О специфике фонвизинского декабризма следует сказать несколько слов. В отечественной историографии много десятилетий велась бесплодная полемика о том, либералами или революционерами были декабристы. Теперь она потеряла актуальность. С современной точки зрения, в декабризме выделяются два направления. Одно ориентировано на заговор и захват власти, другое – на широкую филантропическую деятельность и организацию общественного давления на правительство. Впрочем, при необходимости и «филантропы» могли согласиться на насильственные меры по отстранению самодержца от власти, но они никогда не считали их ни главными, ни определяющими в своей практике. Фонвизин, для которого тайная история России XVIII века, с ее дворцовыми переворотами и политической изнанкой, составляла часть семейных преданий, негативно относился к любому насилию. В 1817 году он остужал пыл своего друга Якушкина, готового убить императора и себя вместе с ним. И позже он высказывался против цареубийства: «Ни в каком случае цель не освящает средства». Мечтая о конституционном строе и уничтожении рабства в России, Фонвизин принадлежал к тем, наиболее активным, членам «Союза благоденствия», которые не желали ждать, пока революционный переворот осчастливит всех, и предпочитали оказывать реальную помощь конкретным людям. На их языке это называлось «практической филантропией». Они собирали средства и выкупали талантливых крепостных крестьян, учили солдат в казармах читать и писать, предавали гласности случаи судебного произвола, а некоторые из них, как, например, И. И. Пущин, шли в судейские и судили людей по совести и закону. Об их честности ходили легенды.

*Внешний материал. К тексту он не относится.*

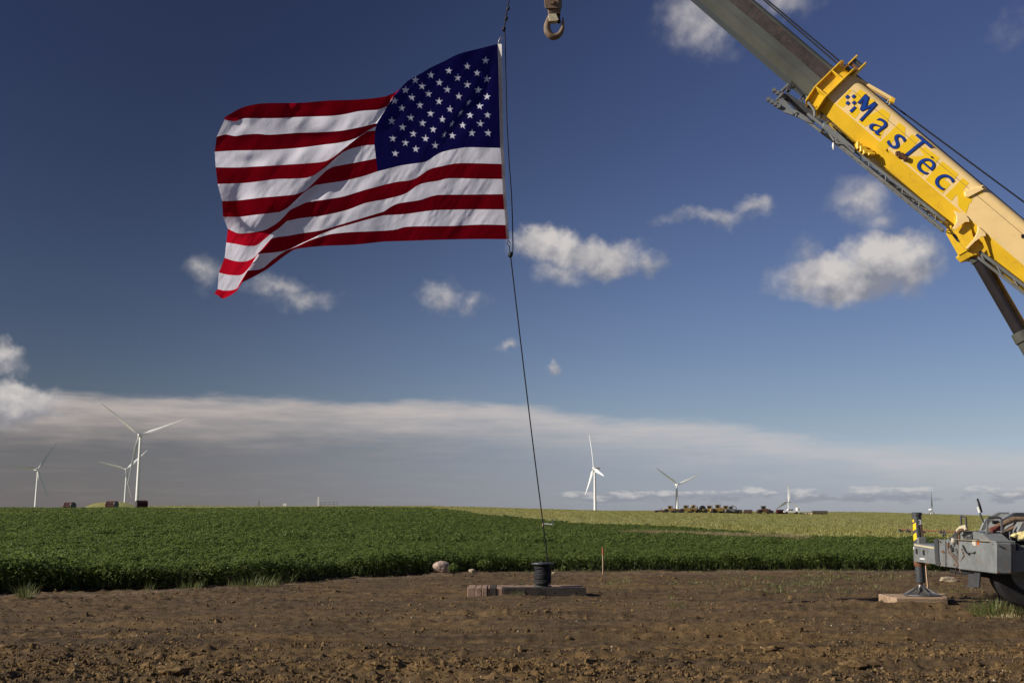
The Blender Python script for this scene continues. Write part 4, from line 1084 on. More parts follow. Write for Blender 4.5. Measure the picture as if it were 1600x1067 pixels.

В декабристской историографии утвердилось ошибочное представление, будто в январе 1821 года на московском съезде «Союза благоденствия» (который, кстати, проходил в доме Фонвизина), «Союз» был распущен и вместо него образовались Южное и Северное общества. Новые общества действительно возникли (правда, Северным и Южным их назовут позднее), но не вместо «Союза благоденствия», а параллельно с ним. На это время приходится одна из самых ярких акций в истории «Союза» и, пожалуй, в политической биографии Фонвизина. Неурожай 1820 года в ряде центральных губерний обернулся страшным голодом весной 1821-го. Крестьяне, по свидетельствам очевидцев, «ели сосновую кору и положительно умирали с голода». Власти, как всегда в подобных ситуациях, не могли ничего поделать. Тогда члены «Союза благоденствия» организовали сбор средств. Фонвизин, не добившись толка от московского генерал-губернатора Д. В. Голицына, вместе с Якушкиным отправился в районы бедствия и через знакомых помещиков, среди которых также нашлись члены «Союза», организовал реальную помощь пострадавшим. Характерно, что не факт голода, а помощь голодающим со стороны частных лиц вызвала обеспокоенность правительства. Министр внутренних дел В. П. Кочубей доносил царю: «Я слышал, что когда в Москве была открыта подписка для помощи крестьянам, то некоторые лица, вероятно с целью очернить правительство, пожелали пожертвовать большие суммы и подчеркнуть этим его мнимое участие». Александр I, уже получивший к тому времени донос на членов тайных обществ (имя Фонвизина упоминалось в нем едва ли не чаще других), сразу понял, чьих рук это дело. Размах филантропической деятельности пугал царя больше, чем угроза заговора: «Эти люди могут кого хотят возвысить или уронить в общем мнении; к тому же они имеют огромные средства; в прошлом году, во время неурожая в Смоленской губернии, они кормили целые уезды». Известный генерал А. П. Ермолов, у которого Фонвизин во время войны служил адъютантом, назвав его «величайшим карбонарием», заметил о царе: «Я ничего не хочу знать, что у вас делается, но скажу тебе, что он вас так боится, как бы я желал, чтобы он меня боялся».